At the same time, the average realised price for ore shipped from the Pilbara dropped almost 10 per cent to $US87 a tonne.
Forrest, who is Fortescue’s executive chairman, said Fortescue had maintained its position as the world’s lowest-cost iron ore producer.
Fortescue’s green energy arm Fortescue Future Industries spent $US283 million in the six months to December, up almost 160 per cent from a year before.
FFI chief executive Mark Hutchinson would not reveal the list of five green energy projects FFI plans to sanction by December but indicated a green hydrogen project in Texas to replace the existing use of hydrogen made from gas was likely.
Hutchinson said this would be backed by offtake contracts with countries such as Germany, Singapore, Japan or Korea that would support project financing.
Forrest, who is vociferous in his opposition to fossil fuels that he aims to rid Fortescue of by 2030, would not comment on the federal government’s proposed change to the safeguard mechanism to reduce emissions from industry but was clear he wanted a significant response to climate change.
“Every legislator in the world [needs] to bring themselves up to speed with the science, if they don’t believe the science, then they can just f--k off,” he said.
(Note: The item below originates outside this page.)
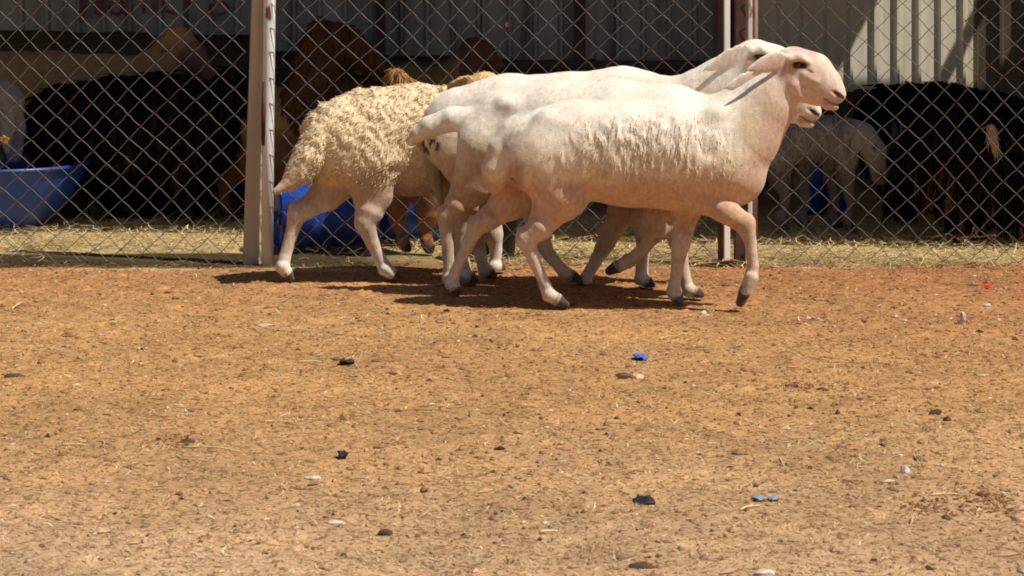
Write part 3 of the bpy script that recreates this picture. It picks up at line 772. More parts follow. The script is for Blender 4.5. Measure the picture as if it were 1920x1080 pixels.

“We are facing a real and present danger and there are solutions, they do not have to wipe out our planet.”
Forrest would not elaborate on recent reports of large lay-offs coming in Fortescue’s mining and green energy arms except to say it was business as usual and there would be no “wanton” job cuts.
Shareholders will receive a fully franked dividend of 75 cents a share, 11 cents less than a year ago. The $US22 billion payout represented 65 per cent of the net profit after tax for the half-year.
Fortescue shares were down 1.4 per cent to $21.87 in late trading on Wednesday.